As bad as English occupation was for the Iroquois and other eastern Indians, the American Revolution proved to be even worse. The Americans, intent on controlling and expanding their young republic, drove many Iroquois off their lands and into Canada, dividing the Confederacy and initiating a long period of rapid cultural decline. But lacrosse, stripped of some of its religious meaning and importance, hung on and gathered new fans among Canadians and Americans alike. In the years following the revolution, games of lacrosse were recorded in Ontario, played between relocated Mohawk and Seneca groups in an effort to build new alliances. In the 1830s, George Catlin exhibited his romanticized paintings of the “vanishing” Indian, which included depictions of Choctaw Indians playing lacrosse in Oklahoma. In 1844, the first game recorded between Indians and whites took place in Montreal. And just 25 years later, a mere century after the massacre at Michilimackinac, it had been reinvented as the national game of Canada.

O
nondaga is
the
place, I was told. I'd called tribal representatives and the heads of lacrosse programs at several of the other Iroquois nations. If I wanted to learn about the roots of lacrosse, they all told me, the Onondaga Nation is the place to go. “Lacrosse is practically a religion up there,” according to one Oneida Indian I spoke with.

Located just seven miles south of the Carrier Dome, home to the Syracuse Orange, 10-time NCAA Division One champions, Onondaga is a kind of spiritual center and pilgrimage site for anyone looking to worship at the altar of lacrosse. With a population of just 2,000 or so people, the nation has over the years contributed five players to the Canadian Hall of Fame and one to the U.S. Hall of Fame and has fielded more All-Americans per capita than any other community in North America.

For a month or so I'd traded phone calls and emails with Freeman Bucktooth, coach of the Onondaga Redhawks, the nation's team that competes in the Canadian-American box lacrosse association. Freeman played for Syracuse and was captain and lead scorer for the Redhawks for more than a decade. He's also raised and trained four lacrosse-playing sons, including two-time Syracuse All-American Brett Bucktooth. When we spoke, he was gearing up for a trip to Manchester, England, to assistant coach the Iroquois Nationals at the World Lacrosse Championships. The Nationals, an all-Iroquois field lacrosse team that includes seven Onondaga players, was ranked fourth in the world. This, said Freeman, was their year to challenge the U.S. and Canadian national teams for the world title. I wished him luck and told him I'd help him celebrate in a few weeks once they'd returned to Onondaga.

A week later, seated in an airport lounge, I looked up at the TV and there was Freeman being interviewed on CNN. The caption scrolled across the set, “We're lacrosse players, not terrorists.” The team had been prevented from boarding a plane at JFK bound for England because their Iroquois League–issued passports did not meet post-9/11 security and technology requirements. They'd been traveling on these passports without trouble since 1977. Times had changed.

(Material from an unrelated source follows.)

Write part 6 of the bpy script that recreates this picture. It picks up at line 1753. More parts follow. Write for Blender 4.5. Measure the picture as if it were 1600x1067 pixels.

I shot an email to Freeman to show support. The response came back within minutes: “Thanks. It's not looking good.”

In the days that followed, the team made international headlines as they holed up in a Comfort Inn and played scrimmages with local New York City teams. Federation officials met behind closed doors with U.S. immigration officers. Film director James Cameron offered to donate $50,000 to help pay for extra travel expenses. Opposing teams already competing in Manchester expressed disappointment and outrage. “We're playing their game,” commented the American coach of Team Germany in an interview. “And our politics denied them the ability to participate in their game. Just terrible.”